The excitement, the tour of which this performance is part and the associated recording by Deutsche Gramaphon arise because Olivier Fourés, the scholar who discovered the manuscript, noticed that one aria in it is definitely by Vivaldi, which implies that some or all of the rest is as well. There is also evidence, though, that some of the rest is definitely not by Vivaldi. Although pasticcio serenatas are otherwise unknown -- the form, basically expensive background music for a ball, is too simple to be worth assembling from existing music, words or both -- it looks as if this must be one. There is some evidence that it is connected with the return to Venice from exile of Cardinal Ottoboni, Handel's one-time patron in Rome, who became rather too pro-French and had to stay there until Venice and France reopened diplomatic ties.
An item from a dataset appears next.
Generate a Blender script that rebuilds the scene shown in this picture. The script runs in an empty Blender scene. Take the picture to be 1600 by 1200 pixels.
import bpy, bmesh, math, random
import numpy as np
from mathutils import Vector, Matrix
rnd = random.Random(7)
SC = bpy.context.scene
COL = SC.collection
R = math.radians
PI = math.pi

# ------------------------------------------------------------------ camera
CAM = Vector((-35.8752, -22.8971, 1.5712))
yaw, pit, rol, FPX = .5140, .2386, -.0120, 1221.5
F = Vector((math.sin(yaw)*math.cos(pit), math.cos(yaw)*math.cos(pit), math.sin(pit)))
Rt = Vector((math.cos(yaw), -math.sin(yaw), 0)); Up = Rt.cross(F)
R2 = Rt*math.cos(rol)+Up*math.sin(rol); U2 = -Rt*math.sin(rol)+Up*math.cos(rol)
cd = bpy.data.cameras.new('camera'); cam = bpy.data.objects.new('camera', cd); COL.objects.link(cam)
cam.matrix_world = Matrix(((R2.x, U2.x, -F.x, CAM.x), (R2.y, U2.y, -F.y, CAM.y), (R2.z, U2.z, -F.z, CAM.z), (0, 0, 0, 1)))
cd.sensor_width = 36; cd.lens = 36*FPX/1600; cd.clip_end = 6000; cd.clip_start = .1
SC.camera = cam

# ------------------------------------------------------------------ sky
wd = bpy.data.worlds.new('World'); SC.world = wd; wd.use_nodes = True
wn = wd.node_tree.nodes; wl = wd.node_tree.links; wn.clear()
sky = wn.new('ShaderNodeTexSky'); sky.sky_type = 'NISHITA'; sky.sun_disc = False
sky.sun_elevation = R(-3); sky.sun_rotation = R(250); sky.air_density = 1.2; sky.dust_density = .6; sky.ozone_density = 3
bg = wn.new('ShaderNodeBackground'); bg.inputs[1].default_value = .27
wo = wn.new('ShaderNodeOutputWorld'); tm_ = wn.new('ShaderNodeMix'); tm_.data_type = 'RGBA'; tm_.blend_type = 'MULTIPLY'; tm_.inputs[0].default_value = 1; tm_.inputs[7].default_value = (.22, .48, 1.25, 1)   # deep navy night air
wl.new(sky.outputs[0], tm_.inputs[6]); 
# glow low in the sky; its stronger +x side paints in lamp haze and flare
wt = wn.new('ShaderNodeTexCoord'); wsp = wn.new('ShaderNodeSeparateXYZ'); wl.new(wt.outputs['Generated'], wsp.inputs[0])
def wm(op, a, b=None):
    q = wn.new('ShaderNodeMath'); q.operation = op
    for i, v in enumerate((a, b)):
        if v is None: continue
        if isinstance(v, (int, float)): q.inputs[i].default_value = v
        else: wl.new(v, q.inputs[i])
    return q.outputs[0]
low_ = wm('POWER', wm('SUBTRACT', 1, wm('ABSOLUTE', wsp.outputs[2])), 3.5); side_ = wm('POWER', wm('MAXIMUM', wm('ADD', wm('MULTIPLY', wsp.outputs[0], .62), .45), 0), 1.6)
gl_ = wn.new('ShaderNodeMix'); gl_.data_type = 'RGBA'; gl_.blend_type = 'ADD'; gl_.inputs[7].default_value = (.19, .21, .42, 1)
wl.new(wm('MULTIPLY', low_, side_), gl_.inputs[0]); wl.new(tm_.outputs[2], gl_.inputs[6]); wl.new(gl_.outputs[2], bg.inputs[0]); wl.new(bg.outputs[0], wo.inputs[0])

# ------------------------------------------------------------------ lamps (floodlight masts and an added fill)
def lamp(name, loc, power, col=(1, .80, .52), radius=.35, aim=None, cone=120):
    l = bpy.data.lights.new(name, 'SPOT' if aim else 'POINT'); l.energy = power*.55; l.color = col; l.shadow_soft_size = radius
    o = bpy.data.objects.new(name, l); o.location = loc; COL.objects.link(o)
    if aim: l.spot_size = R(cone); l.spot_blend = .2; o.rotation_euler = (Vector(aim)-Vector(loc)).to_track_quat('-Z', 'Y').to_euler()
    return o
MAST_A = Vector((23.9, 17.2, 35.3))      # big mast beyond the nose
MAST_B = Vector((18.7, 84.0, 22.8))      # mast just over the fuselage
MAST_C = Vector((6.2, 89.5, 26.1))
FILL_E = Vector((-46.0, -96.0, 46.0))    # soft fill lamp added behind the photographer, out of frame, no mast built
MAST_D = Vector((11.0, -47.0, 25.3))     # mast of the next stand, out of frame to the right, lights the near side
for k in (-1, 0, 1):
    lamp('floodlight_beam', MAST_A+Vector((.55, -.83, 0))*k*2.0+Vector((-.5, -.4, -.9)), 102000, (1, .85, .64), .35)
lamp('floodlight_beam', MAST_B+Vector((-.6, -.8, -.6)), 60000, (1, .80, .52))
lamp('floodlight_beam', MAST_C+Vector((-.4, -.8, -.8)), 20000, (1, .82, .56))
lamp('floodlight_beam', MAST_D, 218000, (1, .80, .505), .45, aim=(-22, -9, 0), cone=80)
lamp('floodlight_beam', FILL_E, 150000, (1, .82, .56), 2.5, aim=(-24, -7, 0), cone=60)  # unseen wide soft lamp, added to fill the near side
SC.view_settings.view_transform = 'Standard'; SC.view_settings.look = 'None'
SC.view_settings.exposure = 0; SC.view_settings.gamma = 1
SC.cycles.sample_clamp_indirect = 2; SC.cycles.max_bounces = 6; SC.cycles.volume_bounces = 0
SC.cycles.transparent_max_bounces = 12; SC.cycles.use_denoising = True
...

Fourés suggests, plausibly enough, that an entertainment was scrambled under Vivaldi's direction at short notice, and that he wrote and borrowed (possibly with the collaboration of the other composers) to put together this work in no time. Certainly, the best that can be said for the music is that it lets the performers show what they can do enjoyably enough. The libretto, though, is pretty bad even of its kind. Its quasi-pastoral plot is minimal: Andromeda, rescued by Perseus from the sea monster, at first refuses to marry him because she is in love with Daliso, an otherwise unknown character who despises love; he tells her he's not interested so she marries Perseus after all and everybody is happy. This is probably an allegory of Ottoboni's return to Venice, as also suggested by the Vergilian shepherd who clearly represents the people mourning and rejoicing as appropriate, and there's precious little of interest in it to anybody who's not concerned with that -- the lovers are sexless and emotionally one dimensional and the music really doesn't have a chance for a modern audience when the work isn't about anything humanly engaging.
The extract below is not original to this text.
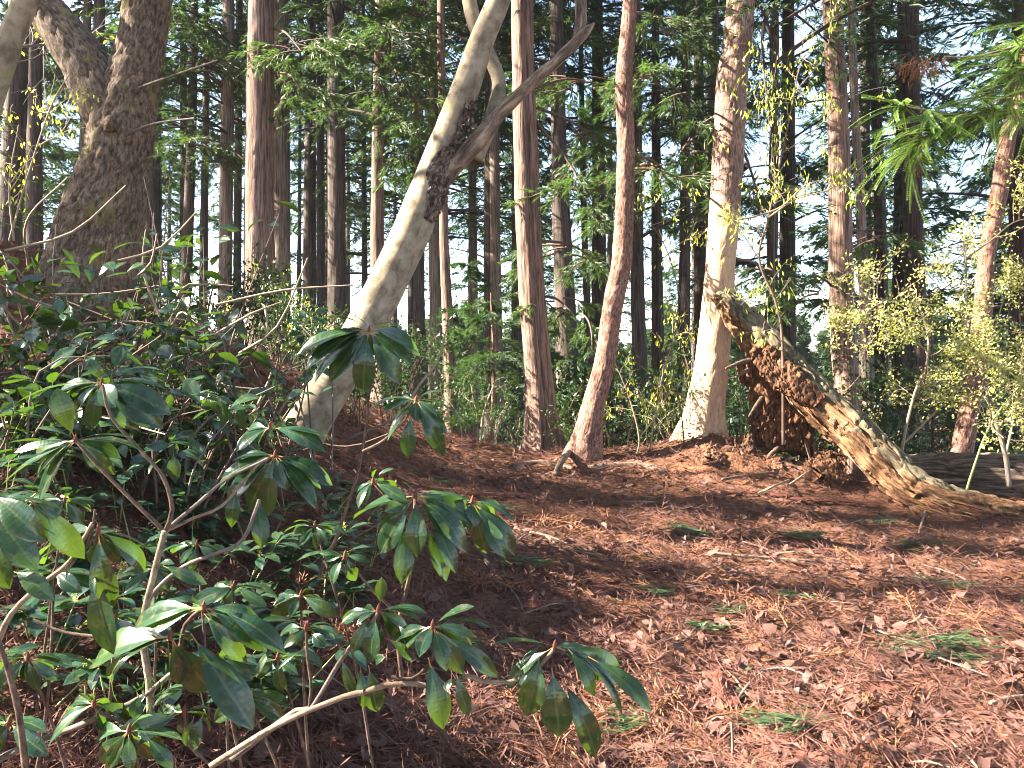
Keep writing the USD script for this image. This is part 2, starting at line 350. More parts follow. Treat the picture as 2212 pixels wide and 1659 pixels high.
M['litter'] = island_material('dead_needle_litter', [(0.096, 0.041, 0.030), (0.214, 0.104, 0.066), (0.133, 0.059, 0.040), (0.294, 0.175, 0.123), (0.173, 0.075, 0.048), (0.243, 0.121, 0.079), (0.059, 0.030, 0.027), (0.346, 0.235, 0.193), (0.147, 0.061, 0.044)], 0.85, 0.12, (1, 1, 1))
M['leaf_litter'] = island_material('dead_leaf_litter', [(0.088, 0.043, 0.035), (0.221, 0.110, 0.079), (0.140, 0.066, 0.053), (0.324, 0.200, 0.167), (0.177, 0.096, 0.079), (0.250, 0.124, 0.084), (0.096, 0.057, 0.053), (0.382, 0.271, 0.246), (0.191, 0.078, 0.053), (0.294, 0.143, 0.088)], 0.7, 0.15, (1.1, 1, .9))
M['bark_piece'] = island_material('red_bark_piece', [(0.095, 0.026, 0.018), (0.14, 0.042, 0.028), (0.075, 0.022, 0.016)], 0.9)
M['red_slab'] = bark_material('red_slab_bark', (0.03, 0.009, 0.007), (0.105, 0.034, 0.023), (0.19, 0.075, 0.052), s=60, stretch=0.18, bump=1.0)
M['green_spray'] = island_material('fallen_green_spray', [(0.04, 0.075, 0.032), (0.065, 0.11, 0.04), (0.105, 0.14, 0.05)], 0.5, 0.2, (1.3, 1.5, 0.6))
gn = {'g': ('geometry', {}), 'n': ('noise_texture', {'scale': 28.0, 'detail': 8, 'roughness': 0.7}), 'n2': ('noise_texture', {'scale': 1.6, 'detail': 4}),
      'r': ('rgb_ramp', {'ramp': [(0.28, (0.030, 0.016, 0.012)), (0.45, (0.09, 0.043, 0.027)), (0.58, (0.19, 0.092, 0.052)), (0.75, (0.29, 0.165, 0.10))]}),
      'r2': ('rgb_ramp', {'ramp': [(0.3, (0.7, 0.7, 0.72)), (0.7, (1.15, 1.08, 1.0))]}), 'm': ('mix', {'mix_type': 'multiply', 'fac': 1.0}),
      'b': ('bump', {'strength': 1.0, 'distance': 0.03}), 'p': ('principled_bsdf', {'roughness': 0.95, 'specular_ior_level': 0.1})}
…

Still, Andrea Marcon and his team have done Andromeda proud for her European tour. A fine cast at the Barbican delivered as much drama as they could. Simone Kermes, a highly theatrical creamy redhead, gave the role of Andromeda plenty of vocal colour and oomph, although it was almost all her rather than the music. (If there were any verisimilitude in the plot, Daliso would have turned out to be gay and would have had a word about the frock, the shoes and, especially, the diamante ankle bracelet.) Max Emanuel Cencic, a fruity true alto counter tenor, was less than heroic as Perseus, but like Kermes he made his better arias, including "Sovvente il sole", the one indisputably by Vivaldi, more moving than they might be. Marijana Mijanovic as the shepherd Meliso sounded remarkably similar to him, although rather more robust. Katerina Beranova was a ladylike Cassiopeia, the mother from hell, and Enrico Onofri was competent in the thankless role of the gornisht tenor Daliso. The orchestra also provided plenty of Venetian colour, and the evening went quickly even if it was less than exhilarating.